ROMA – Calabria sempre più povera in un Sud sempre più distante dal Nord. Il Rapporto Svimez inchioda ancora una volta quello che è un’Italia divisa e diseguale e dove nel 2014, per il settimo anno consecutivo, il Pil del Mezzogiorno è ancora negativo (-1,3%) a testimonianza della permanente criticità dell’area.
“Il divario di Pil pro capite è tornato ai livelli di 15 anni fa – si legge – negli anni di crisi 2008-2014 i consumi delle famiglie meridionali sono crollati quasi del 13% e gli investimenti nell’industria in senso stretto addirittura del 59%”. Nel periodo 2001-2014 il Sud fa inoltre molto peggio della Grecia. Dal 2001 al 2014 il tasso di crescita cumulato è stato + 15,7% in Germania, +21,4% in Spagna, + 16,3% in Francia. Negativa la Grecia, con -1,7%, ma mai quanto il Sud, che, con -9,4% tira giù al ribasso il dato nazionale (-1,1%), contro il +1,5% del Centro-Nord.
Il peggior andamento del Pil meridionale nel 2014 è dovuto soprattutto ad una più sfavorevole dinamica della domanda interna, sia per i consumi che per gli investimenti.
Anche gli andamenti di lungo periodo confermano un Paese spaccato e diseguale: negli anni di crisi 2008-2014 il Sud ha perso -13%, circa il doppio del pur importante -7,4% del Centro-Nord. Il divario di Pil pro capite tra Centro-Nord e Sud nel 2014 ha toccato il punto più basso degli ultimi 15 anni, tornando, con il 53,7%, ai livelli del 2000.

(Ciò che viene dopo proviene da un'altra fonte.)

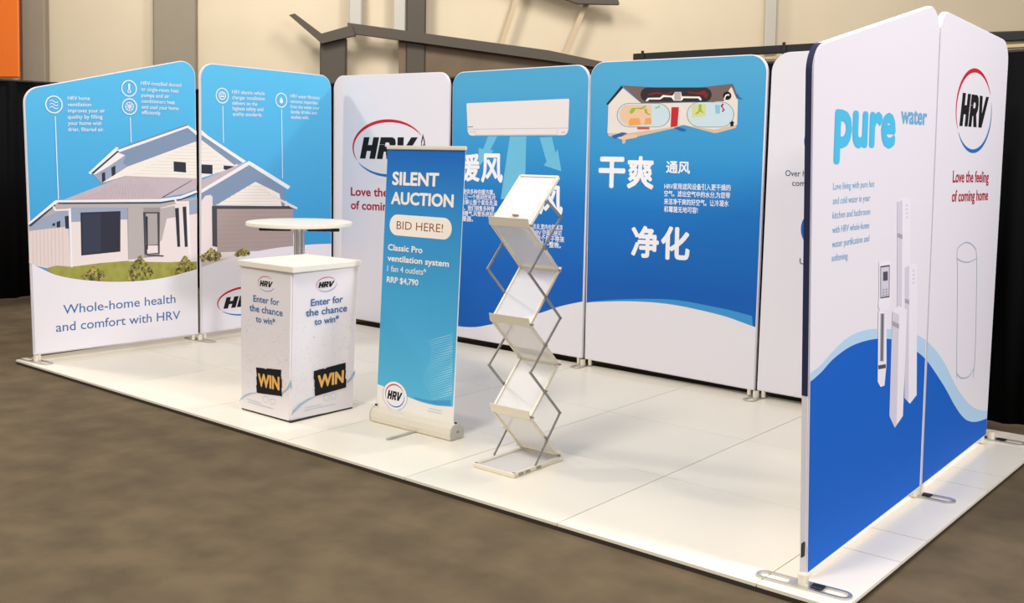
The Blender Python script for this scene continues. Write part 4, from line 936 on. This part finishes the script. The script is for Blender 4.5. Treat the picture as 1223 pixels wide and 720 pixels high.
# small catch on the top shelf
bm = bmesh.new(); box(bm, -.02, .02, -.006, .006, 0, .01, .002, M=Matrix.Translation(RP_(4.26, .60, 1.40))); mesh('catch', bm, mat('brass', (170, 140, 80), .4, .6), rk)
# scissor arms, both sides
armn = [(.70, 1.488), (.835, 1.393), (.54, 1.098), (.835, .82), (.555, .549), (.835, .278), (.60, .022)]
for x_, sgn in ((xa0, -1), (xb0, 1)):
    for (ya, za), (yb, zb) in zip(armn, armn[1:]):
        bm = bmesh.new(); bar(bm, RP_(x_ + dx(za) + sgn * .012, ya, za), RP_(x_ + dx(zb) + sgn * .012, yb, zb), .006, .0135, up=(1, 0, 0)) if False else None
        pa = RP_(x_ + dx(za) + sgn * .013, ya, za); pb = RP_(x_ + dx(zb) + sgn * .013, yb, zb)
        d_ = (pb - pa).normalized(); up = d_.cross(Vector((1, 0, 0))).normalized(); bar(bm, pa, pb, .007, .015, up=up, bev=.001); mesh('scissor_arm', bm, DARKM, rk)
    for (ya, za) in armn[:-1] + [(y, z) for t_ in tr for (y, z) in t_[1:]] + [((a_[0] + b_[0]) / 2, (a_[1] + b_[1]) / 2) for a_, b_ in tr]:
        bm = bmesh.new(); tube(bm, [RP_(x_ + dx(za) + sgn * .005, ya, za), RP_(x_ + dx(za) + sgn * .02, ya, za)], .0058, 8); mesh('rivet', bm, DARKM, rk, True)
bm = bmesh.new()
for p, q in (((xa0 + .012, .405), (xa0 + .012, .84)), ((xb0 + .012, .405), (xb0 + .012, .84)), ((xa0, .408), (xb0 + .025, .408)), ((xa0, .84), (xb0 + .025, .84))):
    bar(bm, RP_(p[0], p[1], .013), RP_(q[0], q[1], .013), .022, .024, bev=.002)
bf = mesh('base_frame', bm, CREAMM, rk)
bm = bmesh.new(); box(bm, xa0 + .02 - 4.28, xb0 + .004 - 4.28, .415 - .62, .835 - .62, .012, .016); mesh('acrylic_sheet', bm, ACR, bf)
for y_ in (.44, .50, .60): bm = bmesh.new(); box(bm, xb0 + .02 - 4.28, xb0 + .027 - 4.28, y_ - .62, y_ + .04 - .62, .008, .02, .001); mesh('hinge_plate', bm, DARKM, bf)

La crisi nel 2014 si attenua nella maggior parte delle regioni del Centro-Nord, molto meno in tutte quelle del Sud: a livello regionale nel 2014 segno negativo per quindici regioni italiane su venti; si distinguono soltanto le Marche quasi stazionarie (+0,1%), lo +0,3% dell’Emilia Romagna e del Trentino Alto Adige, +0,4% del Veneto. Miglior performance in assoluto a livello nazionale per il Friuli Venezia Giulia, +0,8%. Le regioni del Centro-Nord oscillano tra il -0,3% del Lazio e della Toscana e il -1-1% dell’Umbria.
Nel Mezzogiorno la forbice resta compresa tra il -0,2% della Calabria e il -1,7% dell’Abruzzo, fanalino di coda nazionale. In posizione intermedia la Basilicata (-0,7%), il Molise (-0,8%), la Campania (-1,2%). Giù anche la Sicilia (-1,3%), e Puglia e Sardegna, allineate a -1,6%.
Guardando agli anni della crisi, dal 2008 al 2014, anche se risultano negative tutte le regioni italiane, a eccezione dell’Umbria (-13,7%), delle Marche (-13%) e del Piemonte (-12%), le perdite più pesanti sono al Sud, con profonde difficoltà in Puglia (-12,6%), Sicilia (-13,7%), Campania (-14,4%). Situazione ancora più negativa in Basilicata (-16,3%) e Molise (-22,8%).
“In termini di pil pro capite, il Mezzogiorno nel 2014 è sceso al 53,7% del valore nazionale, un risultato mai registrato dal 2000 in poi”, si legge nel rapporto Svimez. In valori assoluti, a livello nazionale, il Pil è stato di 26.585 euro, risultante dalla media tra i 31.586 euro del Centro-Nord e i 16.976 del Mezzogiorno.
Nel 2014 la regione più ricca è stato il Trentino Alto Adige, con 37.665 euro, seguito dalle Valle d’Aosta (36.183), dalla Lombardia (35.770), l’Emilia Romagna (33.107 euro) e il Lazio (30.750 euro). Nel Mezzogiorno la regione con il Pil pro capite più elevato è stata l’Abruzzo (22.927 euro); seguono la Sardegna (18.808), la Basilicata (18.230 euro), il Molise (18.222 euro), la Puglia (16.366), la Campania (16.335), la Sicilia (16.283). La regione più povera è proprio la Calabria, con 15.807 euro. Il divario tra la regione più ricca, il Trentino Alto Adige, e la più povera, la Calabria, è stato nel 2014 pari a quasi 22mila euro.